Examine the rains, the convulsive storms of those climates, where masses of sulphur, bitumen, and electrical fire, combining their dreadful powers, are incessantly hovering and bursting over a globe threatened with dissolution.

On this little shell, how very few are the spots where man can live and flourish? even under those mild climates which seem to breathe peace and happiness, the poison of slavery, the fury of despotism, and the rage of superstition, are all combined against man! There only the few live and rule, whilst the many starve and utter ineffectual complaints: there, human nature appears more debased, perhaps than in the less favoured climates.

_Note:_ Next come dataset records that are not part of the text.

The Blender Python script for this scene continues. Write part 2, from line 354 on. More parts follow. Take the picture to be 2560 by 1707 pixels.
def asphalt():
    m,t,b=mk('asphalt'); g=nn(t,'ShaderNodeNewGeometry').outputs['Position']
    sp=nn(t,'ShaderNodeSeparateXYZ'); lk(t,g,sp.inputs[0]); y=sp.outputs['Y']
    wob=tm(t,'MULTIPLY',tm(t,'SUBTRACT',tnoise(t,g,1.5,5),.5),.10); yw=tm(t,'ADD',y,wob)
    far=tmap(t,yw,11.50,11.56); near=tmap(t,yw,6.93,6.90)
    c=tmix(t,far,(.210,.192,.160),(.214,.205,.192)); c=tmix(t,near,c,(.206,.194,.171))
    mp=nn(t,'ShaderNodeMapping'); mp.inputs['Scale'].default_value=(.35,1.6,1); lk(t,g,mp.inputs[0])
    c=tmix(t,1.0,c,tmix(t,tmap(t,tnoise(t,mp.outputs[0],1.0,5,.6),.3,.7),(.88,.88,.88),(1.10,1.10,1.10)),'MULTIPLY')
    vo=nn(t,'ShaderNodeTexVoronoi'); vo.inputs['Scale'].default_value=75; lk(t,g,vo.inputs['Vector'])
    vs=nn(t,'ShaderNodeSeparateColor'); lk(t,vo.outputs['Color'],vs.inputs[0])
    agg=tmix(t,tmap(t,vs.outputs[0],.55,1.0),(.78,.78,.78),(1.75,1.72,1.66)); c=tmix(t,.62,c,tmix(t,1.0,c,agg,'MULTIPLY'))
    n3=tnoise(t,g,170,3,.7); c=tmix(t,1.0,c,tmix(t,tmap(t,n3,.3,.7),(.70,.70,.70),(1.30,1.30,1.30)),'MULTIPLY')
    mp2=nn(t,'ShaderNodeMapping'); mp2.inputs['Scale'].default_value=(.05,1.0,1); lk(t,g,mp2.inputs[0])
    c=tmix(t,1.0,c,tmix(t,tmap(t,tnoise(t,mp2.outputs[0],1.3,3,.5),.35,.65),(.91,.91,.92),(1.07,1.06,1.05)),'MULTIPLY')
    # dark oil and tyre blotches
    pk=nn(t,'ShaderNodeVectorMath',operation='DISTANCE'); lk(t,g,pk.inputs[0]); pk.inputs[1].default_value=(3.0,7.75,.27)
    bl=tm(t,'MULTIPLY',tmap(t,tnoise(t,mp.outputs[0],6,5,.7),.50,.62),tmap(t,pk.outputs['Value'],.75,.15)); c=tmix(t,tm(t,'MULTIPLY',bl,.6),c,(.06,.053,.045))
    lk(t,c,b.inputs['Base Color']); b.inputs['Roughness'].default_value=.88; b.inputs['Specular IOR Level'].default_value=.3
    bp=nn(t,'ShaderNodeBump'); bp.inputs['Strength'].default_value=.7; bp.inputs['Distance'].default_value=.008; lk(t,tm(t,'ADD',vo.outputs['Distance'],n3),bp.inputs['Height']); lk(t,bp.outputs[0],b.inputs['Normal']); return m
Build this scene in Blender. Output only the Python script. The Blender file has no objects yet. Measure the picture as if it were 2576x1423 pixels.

The fertile plains of Asia, the rich low lands of Egypt and of Diarbeck, the fruitful fields bordering on the Tigris and the Euphrates, the extensive country of the East Indies in all its separate districts; all these must to the geographical eye, seem as if intended for terrestrial paradises: but though surrounded with the spontaneous riches of nature, though her kindest favours seem to be shed on those beautiful regions with the most profuse hand; yet there in general we find the most wretched people in the world. Almost everywhere, liberty so natural to mankind is refused, or rather enjoyed but by their tyrants; the word slave, is the appellation of every rank, who adore as a divinity, a being worse than themselves; subject to every caprice, and to every lawless rage which unrestrained power can give.